To dramatically abridge what happened next, I’ll say my dear husband—despite his very best intentions—did not succeed. And I let him suffer and fail, which was maybe not my most compassionate look. (But I am so tired.)
After two weeks of mishaps and two little girls who were falling asleep every time I loaded them into the car, I started my second Make Bed Time Great Again campaign. (The first campaign was working, but then we took a five-week vacation, which upended any semblance of routine.)
For the most part, I followed the approach of a certain mid-western sleep expert who is best known for taking care of babies (IYKYK), with a few sacrilegious tweaks.
First: I made a mattress sleeve that my daughters have to slip into in order to cover themselves, thus ensuring they will not uncover themselves and beg me to come tuck them in again. It also serves as a way of making it very difficult to get out of bed in the middle of night. (Thinking about selling these.

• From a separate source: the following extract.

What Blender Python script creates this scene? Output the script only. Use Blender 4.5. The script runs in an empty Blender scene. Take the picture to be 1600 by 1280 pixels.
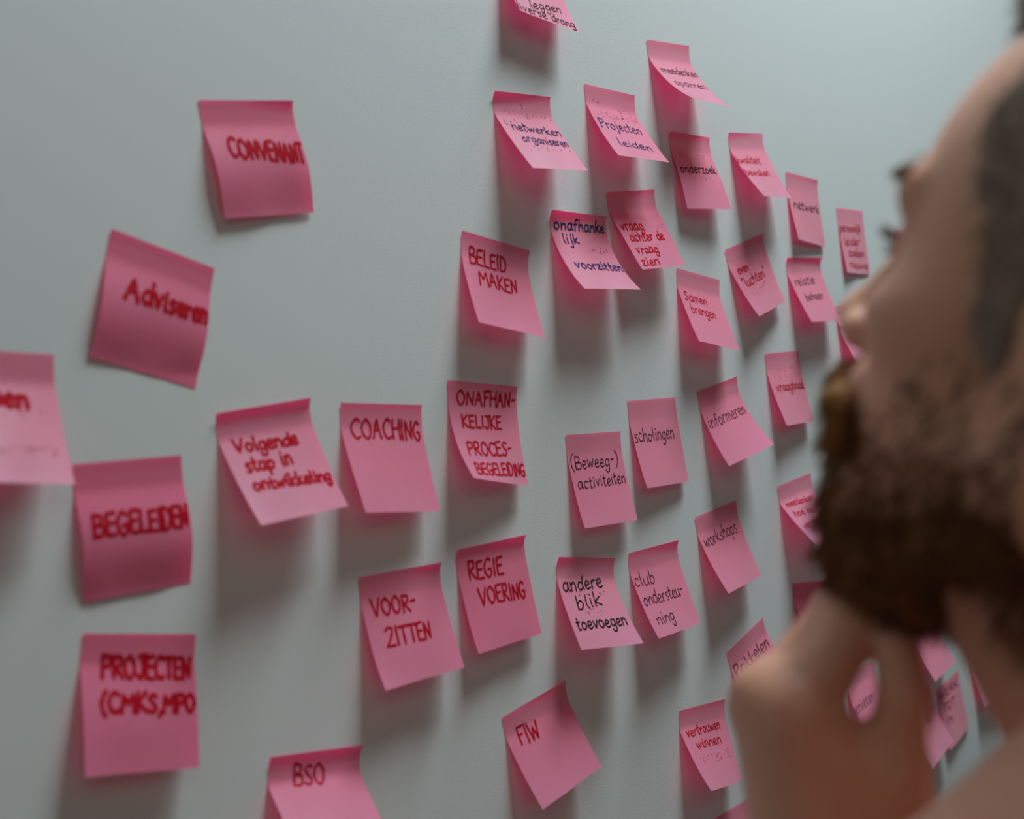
import bpy, math, random
import numpy as np
from mathutils import Vector, Matrix

random.seed(7)
rng = np.random.default_rng(7)
scene = bpy.context.scene
col = scene.collection

# ------------------------------------------------------------------ camera, sky, lamps, exposure
cam_data = bpy.data.cameras.new('camera')
cam = bpy.data.objects.new('camera', cam_data)
col.objects.link(cam)
scene.camera = cam
cam_data.sensor_fit = 'HORIZONTAL'
cam_data.sensor_width = 36.0
cam_data.lens = 43.411
cam_data.clip_start = 0.02
cam_data.clip_end = 50
CAM_R = Vector((0.651242, -0.752101, -0.101131))
CAM_U = Vector((0.058024, -0.083524, 0.994815))
CAM_W = Vector((0.756648, 0.653734, 0.010754))
CAM_POS = Vector((0.0, -0.6347, 1.55))
cam.matrix_world = Matrix(((CAM_R.x, CAM_U.x, -CAM_W.x, CAM_POS.x),
                           (CAM_R.y, CAM_U.y, -CAM_W.y, CAM_POS.y),
                           (CAM_R.z, CAM_U.z, -CAM_W.z, CAM_POS.z),
                           (0, 0, 0, 1)))
cam_data.dof.use_dof = True
cam_data.dof.focus_distance = 1.08
cam_data.dof.aperture_fstop = 4.4
cam_data.dof.aperture_blades = 7

world = bpy.data.worlds.new('room_light')
scene.world = world
world.use_nodes = True
bg = world.node_tree.nodes['Background']
bg.inputs['Color'].default_value = (1.0, 0.90, 0.80, 1)
bg.inputs['Strength'].default_value = 0.036


def area_light(name, loc, target, sx, sy, power, color):
    ld = bpy.data.lights.new(name, 'AREA')
    ld.shape = 'RECTANGLE'
    ld.size, ld.size_y = sx, sy
    ld.energy = power
    ld.color = color
    o = bpy.data.objects.new(name, ld)
    col.objects.link(o)
    o.location = loc
    o.rotation_euler = (Vector(target) - Vector(loc)).to_track_quat('-Z', 'Y').to_euler()
    return o


# skylight above the wall and a warm overhead fill added to brighten the man
area_light('skylight_lamp', (1.40, -0.58, 3.45), (1.05, -0.1, 1.5), 0.95, 0.46, 58, (0.88, 0.98, 1.0))
area_light('window_lamp', (5.0, -1.9, 2.6), (1.2, 0.0, 1.5), 1.4, 1.4, 7, (0.86, 0.97, 1.0))
area_light('person_fill', (-0.6, -1.9, 2.95), (0.4, -0.5, 1.5), 2.2, 1.2, 6, (1.0, 0.90, 0.80))

scene.view_settings.view_transform = 'Standard'
scene.view_settings.look = 'None'
scene.view_settings.gamma = 1
scene.view_settings.exposure = -0.12
scene.view_settings.use_curve_mapping = False
scene.cycles.max_bounces = 10
scene.cycles.transmission_bounces = 8


# ------------------------------------------------------------------ materials
def new_mat(name):
    m = bpy.data.materials.new(name)
    m.use_nodes = True
    return m, m.node_tree, m.node_tree.nodes['Principled BSDF']


def noise_node(nt, scale, detail=3.0, rough=0.5):
    tc = nt.nodes.new('ShaderNodeTexCoord')
    n = nt.nodes.new('ShaderNodeTexNoise')
    n.inputs['Scale'].default_value = scale
    n.inputs['Detail'].default_value = detail
    n.inputs['Roughness'].default_value = rough
    nt.links.new(tc.outputs['Object'], n.inputs['Vector'])
    return n


def noisy_mat(name, c1, c2, scale, rough=0.6, spec=0.4, bump=0.0, bump_dist=0.001, detail=3.0):
    m, nt, b = new_mat(name)
    n = noise_node(nt, scale, detail)
    r = nt.nodes.new('ShaderNodeValToRGB')
    r.color_ramp.elements[0].position = 0.3
    r.color_ramp.elements[1].position = 0.7
    r.color_ramp.elements[0].color = (*c1, 1)
    r.color_ramp.elements[1].color = (*c2, 1)
    nt.links.new(n.outputs['Fac'], r.inputs['Fac'])
    nt.links.new(r.outputs['Color'], b.inputs['Base Color'])
    b.inputs['Roughness'].default_value = rough
    b.inputs['Specular IOR Level'].default_value = spec
    if bump:
        bp = nt.nodes.new('ShaderNodeBump')
        bp.inputs['Strength'].default_value = bump
        bp.inputs['Distance'].default_value = bump_dist
        nt.links.new(n.outputs['Fac'], bp.inputs['Height'])
        nt.links.new(bp.outputs['Normal'], b.inputs['Normal'])
    return m


def wall_material():
    m, nt, b = new_mat('painted_plaster')
    n = noise_node(nt, 620.0, 4.0, 0.6)
    n2 = noise_node(nt, 2.2, 3.0, 0.5)
    r = nt.nodes.new('ShaderNodeValToRGB')
    r.color_ramp.elements[0].position = 0.3
    r.color_ramp.elements[1].position = 0.7
    r.color_ramp.elements[0].color = (0.635, 0.69, 0.69, 1)
    r.color_ramp.elements[1].color = (0.66, 0.71, 0.71, 1)
    nt.links.new(n2.outputs['Fac'], r.inputs['Fac'])
    nt.links.new(r.outputs['Color'], b.inputs['Base Color'])
    b.inputs['Roughness'].default_value = 0.55
    b.inputs['Specular IOR Level'].default_value = 0.3
    bp = nt.nodes.new('ShaderNodeBump')
    bp.inputs['Strength'].default_value = 0.30
    bp.inputs['Distance'].default_value = 0.0005
    nt.links.new(n.outputs['Fac'], bp.inputs['Height'])
    nt.links.new(bp.outputs['Normal'], b.inputs['Normal'])
    return m


def paper_material(name, hue):
    m, nt, b = new_mat(name)
    out = nt.nodes['Material Output']
    n = noise_node(nt, 60.0, 3.0, 0.5)
    bp = nt.nodes.new('ShaderNodeBump')
    bp.inputs['Strength'].default_value = 0.12
    bp.inputs['Distance'].default_value = 0.0012
    nt.links.new(n.outputs['Fac'], bp.inputs['Height'])
    b.inputs['Base Color'].default_value = (*hue, 1)
    b.inputs['Roughness'].default_value = 0.48
    b.inputs['Specular IOR Level'].default_value = 0.9
    b.inputs['Sheen Weight'].default_value = 0.6
    b.inputs['Sheen Roughness'].default_value = 0.5
    nt.links.new(bp.outputs['Normal'], b.inputs['Normal'])
    t = nt.nodes.new('ShaderNodeBsdfTranslucent')
    t.inputs['Color'].default_value = (1.0, 0.02, 0.16, 1)
    mx = nt.nodes.new('ShaderNodeMixShader')
    mx.inputs['Fac'].default_value = 0.50
    nt.links.new(b.outputs['BSDF'], mx.inputs[1])
    nt.links.new(t.outputs['BSDF'], mx.inputs[2])
    nt.links.new(mx.outputs['Shader'], out.inputs['Surface'])
    return m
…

Worried it might be against the Uniquely American Academy of Sleeping Children and Families’ Handbook.)
Second: I promised them a reward for every night they slept through the night. Some people might also call this a bribe; those people would be correct.
Letting them choose their rewards has made for a weird and excessive collection of cups and water bottles from Five Below, but that feels like a small price to pay for a full night’s sleep.

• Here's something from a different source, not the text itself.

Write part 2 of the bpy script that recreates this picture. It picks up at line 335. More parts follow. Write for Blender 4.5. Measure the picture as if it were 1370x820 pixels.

Third: On day five of the seven day plan, my daughters started falling asleep in five minutes flat and sleeping through the night. The idea of this program is that you wean your children of the need for your presence at bedtime by slowly backing yourself further and further out of the room at bedtime every other night. On day five, I was siting in the hallway just outside their bedroom door at bedtime, and we had this glorious sleep experience. I am pretty sure a chorus of angels woke us up the next morning.
It’s now day 25, and I’m still sitting just outside their bedroom door at bedtime; the angels are still singing every morning.

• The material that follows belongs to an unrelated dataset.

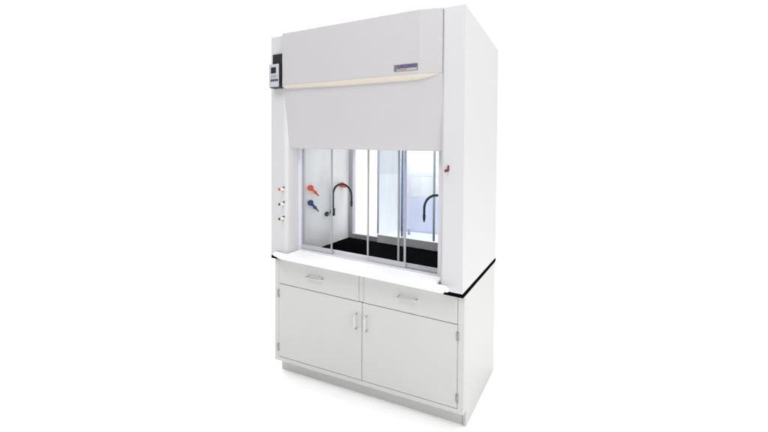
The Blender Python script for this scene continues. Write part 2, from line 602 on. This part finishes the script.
# rocker plate on the right post
b = MB()
b.box(1.428, 1.480, -0.0018, -0.0002, 1.553, 1.694, 0.0006)
sw = b.build('switch_plate', M['hood'], hood)
b = MB()
b.tube([(1.455, -0.003, 1.648), (1.455, -0.006, 1.620)], [0.006, 0.006], 10)
b.tube([(1.455, -0.005, 1.620), (1.442, -0.022, 1.616)], [0.0075, 0.0085], 10)
b.build('switch_lever', M['darkred'], sw)

# name plate
b = MB()
b.box(1.090, 1.257, -0.0308, -0.0282, 2.204, 2.2445, 0.001)
npl = b.build('nameplate', M['plate'], hood)
b = MB()
b.box(1.112, 1.252, -0.0316, -0.0309, 2.2065, 2.2185, 0.0002)
b.build('pale_band', M['band'], npl)
lettering('LABCONCO', 0.027, 1.184, -0.0312, 2.2315, M['purple'], npl, bold=0.0010, width=0.134)
b = MB()
for x0, x1 in ((1.118, 1.134), (1.137, 1.156), (1.160, 1.184)):
    b.box(x0, x1, -0.0324, -0.0318, 2.2105, 2.2150)
b.build('small_print', M['rust'], npl)

# ------------------------------------------------------------------ what stands behind, seen through the rear glass
pt = thing('partition', 'lavender partition with a pale window standing behind the hood', 'partition', (0.70, 1.43, 0))
b = MB()
b.box(0.30, 1.05, 1.40, 1.45, 0.0, 1.268, 0.004)
b.box(0.30, 0.415, 1.402, 1.448, 1.2685, 1.86, 0.004)
b.build('board', M['lav'], pt, warp=False)
wf = MB()
wf.box(0.4155, 0.445, 1.40, 1.45, 1.2685, 1.86, 0.002)
wf.box(1.02, 1.05, 1.40, 1.45, 1.2685, 1.86, 0.002)
wf.box(0.4455, 1.0195, 1.40, 1.45, 1.2685, 1.298, 0.002)
wf.box(0.4455, 1.0195, 1.40, 1.45, 1.83, 1.86, 0.002)
wf.box(0.4455, 1.0195, 1.4005, 1.45, 1.50, 1.545, 0.002)
w = wf.build('window', M['bench'], pt, warp=False)
b = MB()
b.box(0.446, 1.019, 1.425, 1.43, 1.2985, 1.829)
b.build('pane', M['sky_pane'], w, warp=False)
for z0, z1, y in ((1.2985, 1.43, 1.4012), (1.4302, 1.4997, 1.4020), (1.5453, 1.62, 1.4016), (1.6202, 1.70, 1.4024)):
    b = MB()
    b.box(0.4457, 1.0193, y, y + 0.006, z0, z1, 0.0003)
    b.build('blind_panel', M['slat'], w, warp=False)
bn = thing('bench', 'low white bench in front of the lavender partition', 'bench', (0.70, 1.2, 0))
b = MB()
b.box(0.30, 1.05, 1.02, 1.385, 0.868, 0.90, 0.004)
b.build('bench_top', M['bench'], bn, warp=False)
for x in (0.32, 0.99):
    for y in (1.04, 1.33):
        b = MB()
        b.box(x, x + 0.04, y, y + 0.04, 0.0, 0.8675, 0.002)
        b.build('leg', M['bench'], bn, warp=False)
for x, y, h, lab in ((0.452, 1.26, 0.085, 'taller small grey bottle standing on the white bench'), (0.513, 1.24, 0.07, 'shorter small grey bottle on the white bench')):
    t_ = thing('bottle', lab, 'bottle', (x, y, 0.90), 'small bottles on the white bench')
    b = MB()
    b.lathe((x, y, 0.9005), (0, 0, 1), [(0, 0.013), (0.002, 0.0145), (h * 0.62, 0.0145), (h * 0.76, 0.008), (h * 0.82, 0.007)], 20)
    b.build('bottle_body', M['bottle'], t_, warp=False)
    b = MB()
    b.lathe((x, y, 0.9008 + h * 0.82), (0, 0, 1), [(0, 0.0088), (h * 0.16, 0.0088), (h * 0.18, 0.006)], 16)
    b.build('cap', M['bench'], t_, warp=False)

# ------------------------------------------------------------------ light: white studio surround and softboxes, added fill lights
wd = bpy.data.worlds.new('World')
sc.world = wd
wd.use_nodes = True
nt = wd.node_tree
bg = nt.nodes['Background']
tc = nt.nodes.new('ShaderNodeTexCoord')
sp = nt.nodes.new('ShaderNodeSeparateXYZ')
nt.links.new(tc.outputs['Generated'], sp.inputs[0])


def ramp(src, stops):
    mr = nt.nodes.new('ShaderNodeMapRange')
    mr.inputs['From Min'].default_value = -1
    mr.inputs['From Max'].default_value = 1
    nt.links.new(src, mr.inputs['Value'])
    r = nt.nodes.new('ShaderNodeValToRGB')
    nt.links.new(mr.outputs['Result'], r.inputs['Fac'])
    els = r.color_ramp.elements
    while len(els) < len(stops):
        els.new(0.5)
    for e, (p, v) in zip(els, stops):
        e.position = (p + 1) / 2
        e.color = (v, v, v, 1)
    return r.outputs['Color']


FRONT, BACK, ZEN, RIGHT = 0.10, 1.12, 1.15, 0.15
hy = ramp(sp.outputs['Y'], [(-1, FRONT), (-0.35, FRONT + 0.05), (0.15, BACK), (1, BACK)])
hz = ramp(sp.outputs['Z'], [(-1, 0.0), (0.45, 0.0), (0.8, ZEN), (1, ZEN)])
ad = nt.nodes.new('ShaderNodeMix')
ad.data_type = 'RGBA'
ad.blend_type = 'ADD'
ad.inputs[0].default_value = 1.0
nt.links.new(hy, ad.inputs[6])
nt.links.new(hz, ad.inputs[7])
hx = ramp(sp.outputs['X'], [(-1, 1.0), (0.60, 1.0), (0.80, RIGHT), (1, RIGHT)])
mu = nt.nodes.new('ShaderNodeMix')
mu.data_type = 'RGBA'
mu.blend_type = 'MULTIPLY'
mu.inputs[0].default_value = 1.0
nt.links.new(ad.outputs[2], mu.inputs[6])
nt.links.new(hx, mu.inputs[7])
nt.links.new(mu.outputs[2], bg.inputs['Color'])
bg.inputs['Strength'].default_value = 1.0


def softbox(name, loc, target, sx, sy, power):
    l = bpy.data.lights.new(name, 'AREA')
    l.shape = 'RECTANGLE'
    l.size, l.size_y = sx, sy
    l.energy = power
    o = bpy.data.objects.new(name, l)
    C.objects.link(o)
    o.location = loc
    o.rotation_euler = (Vector(target) - Vector(loc)).to_track_quat('-Z', 'Y').to_euler()
    return o


softbox('overhead_softbox', (0.6, -3.1, 6.2), (0.6, -2.0, 0.0), 3.0, 2.0, 145)
softbox('front_right_softbox', (7.4, -3.4, 1.6), (0.6, 0.3, 1.2), 3.0, 2.6, 215)
softbox('liner_fill', (W / 2, 0.36, 2.15), (W / 2, 0.3601, 0.9), 0.9, 0.16, 1.3)   # unseen fill light added under the ceiling to brighten the liner

softbox('partition_fill', (0.70, 0.95, 2.45), (0.70, 1.35, 1.1), 1.0, 0.2, 22)  # added light hidden behind the hood, lifts the partition and bench

# ------------------------------------------------------------------ camera
yaw, pitch, roll = -0.3900244648474714, -0.019071709122309655, 0.01056521687926982
f_px, sx, sy = 346.24979, 63.6011, -42.45664
cy_, sy_ = math.cos(yaw), math.sin(yaw)
cp, sp_ = math.cos(pitch), math.sin(pitch)
fw = Vector((sy_ * cp, cy_ * cp, sp_))
r0 = Vector((cy_, -sy_, 0))
u0 = r0.cross(fw)
rt = r0 * math.cos(roll) + u0 * math.sin(roll)
up = -r0 * math.sin(roll) + u0 * math.cos(roll)
cam = bpy.data.cameras.new('camera')
co = bpy.data.objects.new('camera', cam)
C.objects.link(co)
mw = Matrix((rt, up, -fw)).transposed().to_4x4()
mw.translation = Vector((2.2399587, -1.9227729, 1.6053496))
co.matrix_world = mw
cam.sensor_fit = 'HORIZONTAL'
cam.sensor_width = 36
cam.lens = f_px * 36 / 768
cam.shift_x = -sx / 768
cam.shift_y = sy / 768
cam.clip_start = 0.02
cam.clip_end = 500
sc.camera = co

sc.view_settings.view_transform = 'Standard'
sc.view_settings.look = 'None'
sc.view_settings.exposure = 0
sc.view_settings.gamma = 1
sc.cycles.transparent_max_bounces = 24
sc.cycles.max_bounces = 10
sc.cycles.diffuse_bounces = 5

The sleep-training purists are shaking their well-slept little heads at me right now. You need to equip them to be able to fall asleep and stay asleep on their own. It’s an important skill. Don’t give up! Don’t stay stuck!
OK, Cara. I would love to hear your thoughts after you spend four years living with two insomniacs who insist you stay awake with them.
I have sacrificed a lot to get my daughters to where they are—and I’m not about to stop at hard tile floor and a $200/month bribery allowance.
Hallelujah for sleep!!! What a gift.